**DO THIS**
Quote all of the data below exactly, please.
§ §
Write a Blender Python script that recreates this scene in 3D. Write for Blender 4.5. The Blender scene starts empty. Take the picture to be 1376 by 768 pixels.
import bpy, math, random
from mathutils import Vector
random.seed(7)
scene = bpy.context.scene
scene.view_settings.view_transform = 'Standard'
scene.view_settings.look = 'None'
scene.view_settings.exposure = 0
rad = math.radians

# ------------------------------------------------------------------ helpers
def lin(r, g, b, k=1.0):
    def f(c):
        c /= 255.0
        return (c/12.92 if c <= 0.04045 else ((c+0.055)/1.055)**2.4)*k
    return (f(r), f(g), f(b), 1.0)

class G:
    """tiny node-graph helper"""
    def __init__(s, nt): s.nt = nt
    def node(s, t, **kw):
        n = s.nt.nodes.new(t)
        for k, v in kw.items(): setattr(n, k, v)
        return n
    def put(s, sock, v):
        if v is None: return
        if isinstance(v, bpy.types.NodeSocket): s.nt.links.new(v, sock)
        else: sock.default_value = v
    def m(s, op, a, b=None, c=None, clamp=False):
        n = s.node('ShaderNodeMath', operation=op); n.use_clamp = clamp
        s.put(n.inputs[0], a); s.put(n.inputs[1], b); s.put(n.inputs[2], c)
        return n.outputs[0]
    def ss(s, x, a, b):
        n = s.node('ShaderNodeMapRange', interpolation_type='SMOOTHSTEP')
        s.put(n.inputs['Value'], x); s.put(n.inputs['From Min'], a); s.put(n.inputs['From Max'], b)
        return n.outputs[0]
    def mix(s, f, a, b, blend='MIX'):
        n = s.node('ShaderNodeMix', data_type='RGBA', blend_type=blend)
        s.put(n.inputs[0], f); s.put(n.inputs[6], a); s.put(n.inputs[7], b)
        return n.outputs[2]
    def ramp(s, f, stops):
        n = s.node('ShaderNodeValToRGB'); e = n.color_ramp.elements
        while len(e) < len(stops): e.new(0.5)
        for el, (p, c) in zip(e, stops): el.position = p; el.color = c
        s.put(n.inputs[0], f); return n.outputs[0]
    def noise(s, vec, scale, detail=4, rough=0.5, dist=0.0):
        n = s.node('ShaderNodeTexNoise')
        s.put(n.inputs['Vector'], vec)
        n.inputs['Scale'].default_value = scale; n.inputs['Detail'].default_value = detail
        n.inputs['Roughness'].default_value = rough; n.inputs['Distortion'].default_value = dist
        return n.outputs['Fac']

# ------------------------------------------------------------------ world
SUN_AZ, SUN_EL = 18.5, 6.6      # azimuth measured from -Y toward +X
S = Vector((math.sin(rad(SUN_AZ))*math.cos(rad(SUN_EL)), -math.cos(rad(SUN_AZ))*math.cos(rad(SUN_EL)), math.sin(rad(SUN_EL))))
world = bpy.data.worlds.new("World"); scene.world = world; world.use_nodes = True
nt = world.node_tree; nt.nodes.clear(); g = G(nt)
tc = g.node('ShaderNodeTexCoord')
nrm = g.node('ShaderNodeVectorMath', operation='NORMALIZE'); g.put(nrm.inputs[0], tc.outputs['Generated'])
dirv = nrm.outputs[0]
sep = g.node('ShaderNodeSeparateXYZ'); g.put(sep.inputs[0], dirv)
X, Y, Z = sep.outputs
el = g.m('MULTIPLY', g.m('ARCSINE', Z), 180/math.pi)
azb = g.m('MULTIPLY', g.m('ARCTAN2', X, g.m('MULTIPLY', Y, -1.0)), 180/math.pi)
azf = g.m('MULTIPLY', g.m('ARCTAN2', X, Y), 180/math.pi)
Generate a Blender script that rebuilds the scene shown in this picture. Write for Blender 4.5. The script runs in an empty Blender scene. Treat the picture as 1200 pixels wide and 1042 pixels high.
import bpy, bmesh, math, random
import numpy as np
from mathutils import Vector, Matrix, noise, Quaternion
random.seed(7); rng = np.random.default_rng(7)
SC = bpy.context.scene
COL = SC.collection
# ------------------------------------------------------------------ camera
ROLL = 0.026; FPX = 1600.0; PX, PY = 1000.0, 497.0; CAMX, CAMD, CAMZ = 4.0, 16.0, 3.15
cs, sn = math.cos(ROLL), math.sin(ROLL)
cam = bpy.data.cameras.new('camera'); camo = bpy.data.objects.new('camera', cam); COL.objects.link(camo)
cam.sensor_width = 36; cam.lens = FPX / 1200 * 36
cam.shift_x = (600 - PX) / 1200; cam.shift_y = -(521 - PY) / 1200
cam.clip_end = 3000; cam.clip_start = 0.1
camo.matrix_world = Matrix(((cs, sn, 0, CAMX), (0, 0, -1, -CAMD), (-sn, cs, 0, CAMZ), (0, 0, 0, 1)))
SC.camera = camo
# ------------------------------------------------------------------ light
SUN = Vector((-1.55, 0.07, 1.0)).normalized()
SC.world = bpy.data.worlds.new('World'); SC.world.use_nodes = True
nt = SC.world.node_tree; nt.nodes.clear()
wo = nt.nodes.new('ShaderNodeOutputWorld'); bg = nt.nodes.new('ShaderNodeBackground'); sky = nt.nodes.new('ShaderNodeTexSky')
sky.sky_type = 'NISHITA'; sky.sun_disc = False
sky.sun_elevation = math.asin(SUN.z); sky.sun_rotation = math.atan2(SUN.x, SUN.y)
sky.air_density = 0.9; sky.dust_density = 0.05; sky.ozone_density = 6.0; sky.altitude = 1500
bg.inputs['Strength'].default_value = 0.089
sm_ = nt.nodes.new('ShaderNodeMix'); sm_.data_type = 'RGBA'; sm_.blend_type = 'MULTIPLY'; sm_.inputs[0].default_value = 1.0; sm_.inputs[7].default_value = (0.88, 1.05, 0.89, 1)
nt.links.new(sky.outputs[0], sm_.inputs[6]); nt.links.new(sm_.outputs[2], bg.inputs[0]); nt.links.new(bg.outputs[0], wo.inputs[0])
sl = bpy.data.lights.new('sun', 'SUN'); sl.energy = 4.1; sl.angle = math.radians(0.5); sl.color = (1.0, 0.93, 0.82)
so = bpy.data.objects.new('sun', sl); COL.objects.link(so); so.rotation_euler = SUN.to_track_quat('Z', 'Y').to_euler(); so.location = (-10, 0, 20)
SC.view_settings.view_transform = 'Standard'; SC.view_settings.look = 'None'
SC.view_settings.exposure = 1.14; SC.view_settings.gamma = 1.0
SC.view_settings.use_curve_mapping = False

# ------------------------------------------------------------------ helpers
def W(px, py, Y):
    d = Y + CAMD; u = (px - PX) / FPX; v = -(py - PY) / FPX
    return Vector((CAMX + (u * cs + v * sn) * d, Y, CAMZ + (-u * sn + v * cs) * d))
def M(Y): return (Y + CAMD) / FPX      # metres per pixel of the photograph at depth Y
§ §
**RESULT OF THE EXERCISE**
Write a Blender Python script that recreates this scene in 3D. Write for Blender 4.5. The Blender scene starts empty. Take the picture to be 1376 by 768 pixels.
import bpy, math, random
from mathutils import Vector
random.seed(7)
scene = bpy.context.scene
scene.view_settings.view_transform = 'Standard'
scene.view_settings.look = 'None'
scene.view_settings.exposure = 0
rad = math.radians

# ------------------------------------------------------------------ helpers
def lin(r, g, b, k=1.0):
    def f(c):
        c /= 255.0
        return (c/12.92 if c <= 0.04045 else ((c+0.055)/1.055)**2.4)*k
    return (f(r), f(g), f(b), 1.0)

class G:
    """tiny node-graph helper"""
    def __init__(s, nt): s.nt = nt
    def node(s, t, **kw):
        n = s.nt.nodes.new(t)
        for k, v in kw.items(): setattr(n, k, v)
        return n
    def put(s, sock, v):
        if v is None: return
        if isinstance(v, bpy.types.NodeSocket): s.nt.links.new(v, sock)
        else: sock.default_value = v
    def m(s, op, a, b=None, c=None, clamp=False):
        n = s.node('ShaderNodeMath', operation=op); n.use_clamp = clamp
        s.put(n.inputs[0], a); s.put(n.inputs[1], b); s.put(n.inputs[2], c)
        return n.outputs[0]
    def ss(s, x, a, b):
        n = s.node('ShaderNodeMapRange', interpolation_type='SMOOTHSTEP')
        s.put(n.inputs['Value'], x); s.put(n.inputs['From Min'], a); s.put(n.inputs['From Max'], b)
        return n.outputs[0]
    def mix(s, f, a, b, blend='MIX'):
        n = s.node('ShaderNodeMix', data_type='RGBA', blend_type=blend)
        s.put(n.inputs[0], f); s.put(n.inputs[6], a); s.put(n.inputs[7], b)
        return n.outputs[2]
    def ramp(s, f, stops):
        n = s.node('ShaderNodeValToRGB'); e = n.color_ramp.elements
        while len(e) < len(stops): e.new(0.5)
        for el, (p, c) in zip(e, stops): el.position = p; el.color = c
        s.put(n.inputs[0], f); return n.outputs[0]
    def noise(s, vec, scale, detail=4, rough=0.5, dist=0.0):
        n = s.node('ShaderNodeTexNoise')
        s.put(n.inputs['Vector'], vec)
        n.inputs['Scale'].default_value = scale; n.inputs['Detail'].default_value = detail
        n.inputs['Roughness'].default_value = rough; n.inputs['Distortion'].default_value = dist
        return n.outputs['Fac']

# ------------------------------------------------------------------ world
SUN_AZ, SUN_EL = 18.5, 6.6      # azimuth measured from -Y toward +X
S = Vector((math.sin(rad(SUN_AZ))*math.cos(rad(SUN_EL)), -math.cos(rad(SUN_AZ))*math.cos(rad(SUN_EL)), math.sin(rad(SUN_EL))))
world = bpy.data.worlds.new("World"); scene.world = world; world.use_nodes = True
nt = world.node_tree; nt.nodes.clear(); g = G(nt)
tc = g.node('ShaderNodeTexCoord')
nrm = g.node('ShaderNodeVectorMath', operation='NORMALIZE'); g.put(nrm.inputs[0], tc.outputs['Generated'])
dirv = nrm.outputs[0]
sep = g.node('ShaderNodeSeparateXYZ'); g.put(sep.inputs[0], dirv)
X, Y, Z = sep.outputs
el = g.m('MULTIPLY', g.m('ARCSINE', Z), 180/math.pi)
azb = g.m('MULTIPLY', g.m('ARCTAN2', X, g.m('MULTIPLY', Y, -1.0)), 180/math.pi)
azf = g.m('MULTIPLY', g.m('ARCTAN2', X, Y), 180/math.pi)
Generate a Blender script that rebuilds the scene shown in this picture. Write for Blender 4.5. The script runs in an empty Blender scene. Treat the picture as 1200 pixels wide and 1042 pixels high.
import bpy, bmesh, math, random
import numpy as np
from mathutils import Vector, Matrix, noise, Quaternion
random.seed(7); rng = np.random.default_rng(7)
SC = bpy.context.scene
COL = SC.collection
# ------------------------------------------------------------------ camera
ROLL = 0.026; FPX = 1600.0; PX, PY = 1000.0, 497.0; CAMX, CAMD, CAMZ = 4.0, 16.0, 3.15
cs, sn = math.cos(ROLL), math.sin(ROLL)
cam = bpy.data.cameras.new('camera'); camo = bpy.data.objects.new('camera', cam); COL.objects.link(camo)
cam.sensor_width = 36; cam.lens = FPX / 1200 * 36
cam.shift_x = (600 - PX) / 1200; cam.shift_y = -(521 - PY) / 1200
cam.clip_end = 3000; cam.clip_start = 0.1
camo.matrix_world = Matrix(((cs, sn, 0, CAMX), (0, 0, -1, -CAMD), (-sn, cs, 0, CAMZ), (0, 0, 0, 1)))
SC.camera = camo
# ------------------------------------------------------------------ light
SUN = Vector((-1.55, 0.07, 1.0)).normalized()
SC.world = bpy.data.worlds.new('World'); SC.world.use_nodes = True
nt = SC.world.node_tree; nt.nodes.clear()
wo = nt.nodes.new('ShaderNodeOutputWorld'); bg = nt.nodes.new('ShaderNodeBackground'); sky = nt.nodes.new('ShaderNodeTexSky')
sky.sky_type = 'NISHITA'; sky.sun_disc = False
sky.sun_elevation = math.asin(SUN.z); sky.sun_rotation = math.atan2(SUN.x, SUN.y)
sky.air_density = 0.9; sky.dust_density = 0.05; sky.ozone_density = 6.0; sky.altitude = 1500
bg.inputs['Strength'].default_value = 0.089
sm_ = nt.nodes.new('ShaderNodeMix'); sm_.data_type = 'RGBA'; sm_.blend_type = 'MULTIPLY'; sm_.inputs[0].default_value = 1.0; sm_.inputs[7].default_value = (0.88, 1.05, 0.89, 1)
nt.links.new(sky.outputs[0], sm_.inputs[6]); nt.links.new(sm_.outputs[2], bg.inputs[0]); nt.links.new(bg.outputs[0], wo.inputs[0])
sl = bpy.data.lights.new('sun', 'SUN'); sl.energy = 4.1; sl.angle = math.radians(0.5); sl.color = (1.0, 0.93, 0.82)
so = bpy.data.objects.new('sun', sl); COL.objects.link(so); so.rotation_euler = SUN.to_track_quat('Z', 'Y').to_euler(); so.location = (-10, 0, 20)
SC.view_settings.view_transform = 'Standard'; SC.view_settings.look = 'None'
SC.view_settings.exposure = 1.14; SC.view_settings.gamma = 1.0
SC.view_settings.use_curve_mapping = False

# ------------------------------------------------------------------ helpers
def W(px, py, Y):
    d = Y + CAMD; u = (px - PX) / FPX; v = -(py - PY) / FPX
    return Vector((CAMX + (u * cs + v * sn) * d, Y, CAMZ + (-u * sn + v * cs) * d))
def M(Y): return (Y + CAMD) / FPX      # metres per pixel of the photograph at depth Y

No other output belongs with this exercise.